[Scene modeling code data]
........
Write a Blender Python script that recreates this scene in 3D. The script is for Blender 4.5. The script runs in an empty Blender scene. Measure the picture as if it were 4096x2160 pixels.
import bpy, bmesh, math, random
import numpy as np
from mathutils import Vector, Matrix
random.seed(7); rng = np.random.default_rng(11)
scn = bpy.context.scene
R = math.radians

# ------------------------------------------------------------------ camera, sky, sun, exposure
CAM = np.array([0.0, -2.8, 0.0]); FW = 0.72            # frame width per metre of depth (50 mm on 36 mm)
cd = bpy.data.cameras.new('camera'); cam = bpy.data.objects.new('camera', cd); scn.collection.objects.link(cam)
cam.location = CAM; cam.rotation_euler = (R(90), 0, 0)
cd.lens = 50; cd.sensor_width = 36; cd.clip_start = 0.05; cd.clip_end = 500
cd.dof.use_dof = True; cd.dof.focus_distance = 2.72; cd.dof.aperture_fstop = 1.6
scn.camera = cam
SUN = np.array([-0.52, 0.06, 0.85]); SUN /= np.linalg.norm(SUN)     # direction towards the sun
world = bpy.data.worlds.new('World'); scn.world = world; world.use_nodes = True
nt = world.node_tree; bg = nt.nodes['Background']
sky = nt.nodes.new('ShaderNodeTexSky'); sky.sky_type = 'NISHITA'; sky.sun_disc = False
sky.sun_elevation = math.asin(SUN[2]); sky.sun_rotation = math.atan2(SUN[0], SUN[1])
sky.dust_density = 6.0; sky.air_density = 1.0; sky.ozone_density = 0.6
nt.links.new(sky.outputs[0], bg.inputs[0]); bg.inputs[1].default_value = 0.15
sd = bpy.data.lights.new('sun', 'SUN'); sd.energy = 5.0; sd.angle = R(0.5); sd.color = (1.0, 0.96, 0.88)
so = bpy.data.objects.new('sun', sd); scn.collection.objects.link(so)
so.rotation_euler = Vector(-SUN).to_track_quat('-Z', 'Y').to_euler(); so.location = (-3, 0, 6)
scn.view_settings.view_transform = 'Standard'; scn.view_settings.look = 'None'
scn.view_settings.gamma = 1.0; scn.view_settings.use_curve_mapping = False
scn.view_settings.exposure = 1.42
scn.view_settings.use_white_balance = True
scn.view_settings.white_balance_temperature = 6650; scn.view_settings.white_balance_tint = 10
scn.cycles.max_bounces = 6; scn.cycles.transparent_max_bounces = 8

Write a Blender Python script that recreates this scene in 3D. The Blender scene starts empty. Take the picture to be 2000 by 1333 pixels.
........
- CHALLENGE: Take the entries above and copy them exactly from the first line through the line with "R = math.radians"; leave out every line after it.

- WRITTEN ANSWER:
Write a Blender Python script that recreates this scene in 3D. The script is for Blender 4.5. The script runs in an empty Blender scene. Measure the picture as if it were 4096x2160 pixels.
import bpy, bmesh, math, random
import numpy as np
from mathutils import Vector, Matrix
random.seed(7); rng = np.random.default_rng(11)
scn = bpy.context.scene
R = math.radians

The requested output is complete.